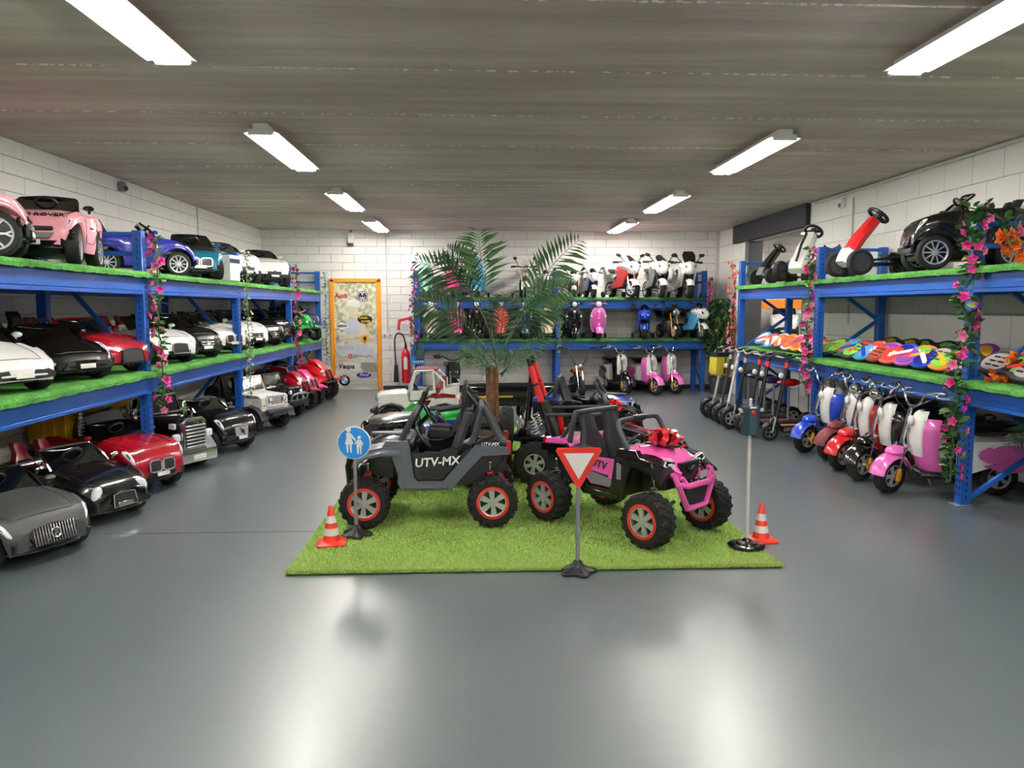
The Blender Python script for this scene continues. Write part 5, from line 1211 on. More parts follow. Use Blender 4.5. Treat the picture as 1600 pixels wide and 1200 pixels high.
ob('frame', MB().tube([(.2, 0, .5), (.1, 0, .22), (-.25, 0, .2), (-.15, 0, .38), (.2, 0, .5)], .016).box((0, 0, .25), (.2, .14, .16), .02), 'black', o)
ob('seat', MB().ell((-.18, 0, .4), (.14, .09, .035), 12, 6), 'seat_black', o)
ob('headlight', MB().ell((.27, 0, .52), (.05, .05, .05), 12, 7), 'chrome', o)
o = thing('dirt_bike', 'black dirt bike facing the aisle at the left end of the back rack', 'toy motorbike', (bx(703, 12.6), 12.9, 0), R(-80), GB3)
wheel(o, (.45, 0, .2), .2, .07, 'knob', .14, 'dark_grey', 10, 'thin', rz=.2); wheel(o, (-.42, 0, .18), .18, .08, 'knob', .12, 'dark_grey', 10, 'thin')
ob('fork', MB().tube([(.45, -.06, .2), (.28, -.06, .66)], .016).tube([(.45, .06, .2), (.28, .06, .66)], .016), 'steel', o)
ob('front_fender', MB().prism([(.25, .5), (.42, .5), (.62, .44), (.6, .42), (.4, .46)], -.06, .06, b=.006), 'black', o)
ob('handlebar', MB().tube(cr([(.2, -.32, .76), (.25, -.18, .76), (.27, -.06, .70), (.27, .06, .70), (.25, .18, .76), (.2, .32, .76)], 4), .013), 'black', o)
for s in (-1, 1):
    ob('hand_guard', MB().prism([(s * .2, .72), (s * .32, .73), (s * .3, .79), (s * .22, .8)], .26, .28, 'x', .004), 'black', o)
    ob('shroud', MB().prism([(.3, .62), (.12, .6), (.1, .42), (.26, .36), (.36, .5)], s * .07, s * .11, b=.01), 'gloss_black', o)
ob('number_board', MB().prism([(-.08, .52), (.08, .52), (.1, .68), (-.1, .68)], .34, .36, 'x', .01), 'black', o)
ob('seat', MB().prism([(.1, .6), (.1, .55), (-.45, .56), (-.5, .62), (-.2, .58)], -.06, .06, b=.015), 'seat_black', o)
ob('frame', MB().tube([(.26, 0, .6), (.1, 0, .22), (-.2, 0, .22), (-.2, 0, .52)], .02).box((0, 0, .33), (.26, .16, .2), .03).tube([(-.2, .05, .26), (-.42, .05, .18)], .018), 'dark_grey', o)

# retro scooters on the right-hand floor
GRS = 'electric scooters between the posts of the right rack'
retro('royal blue and white electric scooter behind the second right post', 3.98, 8.02, 176, 'royal', GRS, .5, lean=-.12)
retro('red and white electric scooter between the blue and the black one', 3.93, 7.08, 174, 'red', GRS, .5, lean=-.12, hl=True)
retro('black and white electric scooter between the red and the pink one', 3.90, 6.65, 174, 'gloss_black', GRS, .5, lean=-.12, hl=True)
retro('pink and white electric scooter nearest the front right post', 3.90, 6.16, 173, 'scooter_pink', GRS, .5, lean=-.12)
retro('dark red electric scooter hidden behind the black one under the right rack', 4.04, 7.56, 176, 'maroon', GRS, .4, lean=-.12)
# kick and seated e-scooters
def stepper(label, x, y, deg, stem, accent, grp, r=.135, off=True, seatcol=None, deckcol='black', H=.98):
    o = thing('kick_scooter', label, 'step scooter', (x, y, 0), R(deg), grp)
    k = 'knob' if off else 'road'
    for sx in (.42, -.42): wheel(o, (sx, 0, r), r, .08 if off else .05, 'tread' if off else 'road', r * .62, 'silver' if off else 'steel', 5, 'fat' if off else 'y')
    ob('deck', lambda: MB().box((-.02, 0, r + .01), (.6, .15, .04), .012).box((-.33, 0, r + .03), (.12, .1, .03), .01), 'dark_grey' if off else 'black', o, key=('sdk', r))
    ob('grip_tape', lambda: MB().box((-.02, 0, r + .033), (.5, .12, .006), .001), deckcol, o, key=('sgt', r))
    ob('stem', lambda: MB().tube([(.36, 0, r + .08), (.22, 0, H - .03)], .02 if off else .024).tube([(.36, 0, r + .1), (.26, 0, r + .03)], .025), stem, o, key=('sst', r, H))
    ob('fork', lambda: MB().tube([(.42, -.06, r), (.38, -.05, r + .15), (.36, 0, r + .17)], .012).tube([(.42, .06, r), (.38, .05, r + .15), (.36, 0, r + .17)], .012).tube(spring(0, .1, .02, 5), .004, 4), 'steel', o, key=('sfk', r))
    ob('front_fender', lambda: MB().loft(half_fender(r * 1.2, .05, 30, 150), M=TM(.42, 0, r)), 'black', o, key=('sff', r))
    hb = ob('handlebar', lambda: MB().tube(cr([(.14, -.27, H + .02), (.2, -.14, H + .02), (.22, 0, H - .02), (.2, .14, H + .02), (.14, .27, H + .02)], 3), .012), 'black' if not off else 'silver', o, key=('shb', H, off))
    for s in (-1, 1):
        ob('grip', lambda: MB().tube([(.17, .2, H + .022), (.125, .3, H + .018)], .018), 'rubber', hb, key=('sgr', H)).scale = (1, s, 1)
        ob('brake_lever', lambda: MB().tube([(.2, .15, H + .01), (.23, .2, H), (.19, .29, H - .01)], .006), 'silver', hb, key=('sbl', H)).scale = (1, s, 1)
    ob('display', lambda: MB().box((.21, 0, H + .02), (.05, .07, .03), .008), 'black', hb, key=('sdp', H))
    ob('accent_ring', lambda: MB().cyl((.238, 0, H - .13), (.229, 0, H - .07), .028, n=12), accent, o, key=('sar', H))
    ob('lamp', lambda: MB().ell((.30, 0, H - .22), (.03, .035, .035), 12, 6), 'lamp_lens', o, key=('sla', H))
    if seatcol:
        q = ob('seat', lambda: MB().ell((-.16, 0, .62), (.16, .085, .05), 12, 6), seatcol, o, key='sse')
        ob('seat_post', lambda: MB().tube([(-.16, 0, r), (-.16, 0, .6)], .016), 'steel', q, key=('ssp', r))
    return o
GK = 'step scooters in a row under the right rack'
stepper('step scooter with fat tyres and a yellow bag, farthest of the scooter row', 3.72, 10.75, 186, 'silver', 'silver', GK, seatcol='seat_black')
stepper('step scooter with fat tyres and a grey stem, second from the yellow bag', 3.72, 10.42, 186, 'dark_grey', 'silver', GK, seatcol='navy')
stepper('step scooter with fat tyres and a white stem, third from the yellow bag', 3.70, 10.08, 186, 'matt_white', 'silver', GK, seatcol='seat_black')
stepper('step scooter with fat tyres and navy seat, fourth from the yellow bag', 3.68, 9.72, 186, 'black', 'silver', GK, seatcol='navy')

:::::

GIVEN REQUEST:
Using the data above, write out every line exactly, leaving the images behind.

TASK RESULT:
The Blender Python script for this scene continues. Write part 5, from line 1211 on. More parts follow. Use Blender 4.5. Treat the picture as 1600 pixels wide and 1200 pixels high.
ob('frame', MB().tube([(.2, 0, .5), (.1, 0, .22), (-.25, 0, .2), (-.15, 0, .38), (.2, 0, .5)], .016).box((0, 0, .25), (.2, .14, .16), .02), 'black', o)
ob('seat', MB().ell((-.18, 0, .4), (.14, .09, .035), 12, 6), 'seat_black', o)
ob('headlight', MB().ell((.27, 0, .52), (.05, .05, .05), 12, 7), 'chrome', o)
o = thing('dirt_bike', 'black dirt bike facing the aisle at the left end of the back rack', 'toy motorbike', (bx(703, 12.6), 12.9, 0), R(-80), GB3)
wheel(o, (.45, 0, .2), .2, .07, 'knob', .14, 'dark_grey', 10, 'thin', rz=.2); wheel(o, (-.42, 0, .18), .18, .08, 'knob', .12, 'dark_grey', 10, 'thin')
ob('fork', MB().tube([(.45, -.06, .2), (.28, -.06, .66)], .016).tube([(.45, .06, .2), (.28, .06, .66)], .016), 'steel', o)
ob('front_fender', MB().prism([(.25, .5), (.42, .5), (.62, .44), (.6, .42), (.4, .46)], -.06, .06, b=.006), 'black', o)
ob('handlebar', MB().tube(cr([(.2, -.32, .76), (.25, -.18, .76), (.27, -.06, .70), (.27, .06, .70), (.25, .18, .76), (.2, .32, .76)], 4), .013), 'black', o)
for s in (-1, 1):
    ob('hand_guard', MB().prism([(s * .2, .72), (s * .32, .73), (s * .3, .79), (s * .22, .8)], .26, .28, 'x', .004), 'black', o)
    ob('shroud', MB().prism([(.3, .62), (.12, .6), (.1, .42), (.26, .36), (.36, .5)], s * .07, s * .11, b=.01), 'gloss_black', o)
ob('number_board', MB().prism([(-.08, .52), (.08, .52), (.1, .68), (-.1, .68)], .34, .36, 'x', .01), 'black', o)
ob('seat', MB().prism([(.1, .6), (.1, .55), (-.45, .56), (-.5, .62), (-.2, .58)], -.06, .06, b=.015), 'seat_black', o)
ob('frame', MB().tube([(.26, 0, .6), (.1, 0, .22), (-.2, 0, .22), (-.2, 0, .52)], .02).box((0, 0, .33), (.26, .16, .2), .03).tube([(-.2, .05, .26), (-.42, .05, .18)], .018), 'dark_grey', o)

# retro scooters on the right-hand floor
GRS = 'electric scooters between the posts of the right rack'
retro('royal blue and white electric scooter behind the second right post', 3.98, 8.02, 176, 'royal', GRS, .5, lean=-.12)
retro('red and white electric scooter between the blue and the black one', 3.93, 7.08, 174, 'red', GRS, .5, lean=-.12, hl=True)
retro('black and white electric scooter between the red and the pink one', 3.90, 6.65, 174, 'gloss_black', GRS, .5, lean=-.12, hl=True)
retro('pink and white electric scooter nearest the front right post', 3.90, 6.16, 173, 'scooter_pink', GRS, .5, lean=-.12)
retro('dark red electric scooter hidden behind the black one under the right rack', 4.04, 7.56, 176, 'maroon', GRS, .4, lean=-.12)
# kick and seated e-scooters
def stepper(label, x, y, deg, stem, accent, grp, r=.135, off=True, seatcol=None, deckcol='black', H=.98):
    o = thing('kick_scooter', label, 'step scooter', (x, y, 0), R(deg), grp)
    k = 'knob' if off else 'road'
    for sx in (.42, -.42): wheel(o, (sx, 0, r), r, .08 if off else .05, 'tread' if off else 'road', r * .62, 'silver' if off else 'steel', 5, 'fat' if off else 'y')
    ob('deck', lambda: MB().box((-.02, 0, r + .01), (.6, .15, .04), .012).box((-.33, 0, r + .03), (.12, .1, .03), .01), 'dark_grey' if off else 'black', o, key=('sdk', r))
    ob('grip_tape', lambda: MB().box((-.02, 0, r + .033), (.5, .12, .006), .001), deckcol, o, key=('sgt', r))
    ob('stem', lambda: MB().tube([(.36, 0, r + .08), (.22, 0, H - .03)], .02 if off else .024).tube([(.36, 0, r + .1), (.26, 0, r + .03)], .025), stem, o, key=('sst', r, H))
    ob('fork', lambda: MB().tube([(.42, -.06, r), (.38, -.05, r + .15), (.36, 0, r + .17)], .012).tube([(.42, .06, r), (.38, .05, r + .15), (.36, 0, r + .17)], .012).tube(spring(0, .1, .02, 5), .004, 4), 'steel', o, key=('sfk', r))
    ob('front_fender', lambda: MB().loft(half_fender(r * 1.2, .05, 30, 150), M=TM(.42, 0, r)), 'black', o, key=('sff', r))
    hb = ob('handlebar', lambda: MB().tube(cr([(.14, -.27, H + .02), (.2, -.14, H + .02), (.22, 0, H - .02), (.2, .14, H + .02), (.14, .27, H + .02)], 3), .012), 'black' if not off else 'silver', o, key=('shb', H, off))
    for s in (-1, 1):
        ob('grip', lambda: MB().tube([(.17, .2, H + .022), (.125, .3, H + .018)], .018), 'rubber', hb, key=('sgr', H)).scale = (1, s, 1)
        ob('brake_lever', lambda: MB().tube([(.2, .15, H + .01), (.23, .2, H), (.19, .29, H - .01)], .006), 'silver', hb, key=('sbl', H)).scale = (1, s, 1)
    ob('display', lambda: MB().box((.21, 0, H + .02), (.05, .07, .03), .008), 'black', hb, key=('sdp', H))
    ob('accent_ring', lambda: MB().cyl((.238, 0, H - .13), (.229, 0, H - .07), .028, n=12), accent, o, key=('sar', H))
    ob('lamp', lambda: MB().ell((.30, 0, H - .22), (.03, .035, .035), 12, 6), 'lamp_lens', o, key=('sla', H))
    if seatcol:
        q = ob('seat', lambda: MB().ell((-.16, 0, .62), (.16, .085, .05), 12, 6), seatcol, o, key='sse')
        ob('seat_post', lambda: MB().tube([(-.16, 0, r), (-.16, 0, .6)], .016), 'steel', q, key=('ssp', r))
    return o
GK = 'step scooters in a row under the right rack'
stepper('step scooter with fat tyres and a yellow bag, farthest of the scooter row', 3.72, 10.75, 186, 'silver', 'silver', GK, seatcol='seat_black')
stepper('step scooter with fat tyres and a grey stem, second from the yellow bag', 3.72, 10.42, 186, 'dark_grey', 'silver', GK, seatcol='navy')
stepper('step scooter with fat tyres and a white stem, third from the yellow bag', 3.70, 10.08, 186, 'matt_white', 'silver', GK, seatcol='seat_black')
stepper('step scooter with fat tyres and navy seat, fourth from the yellow bag', 3.68, 9.72, 186, 'black', 'silver', GK, seatcol='navy')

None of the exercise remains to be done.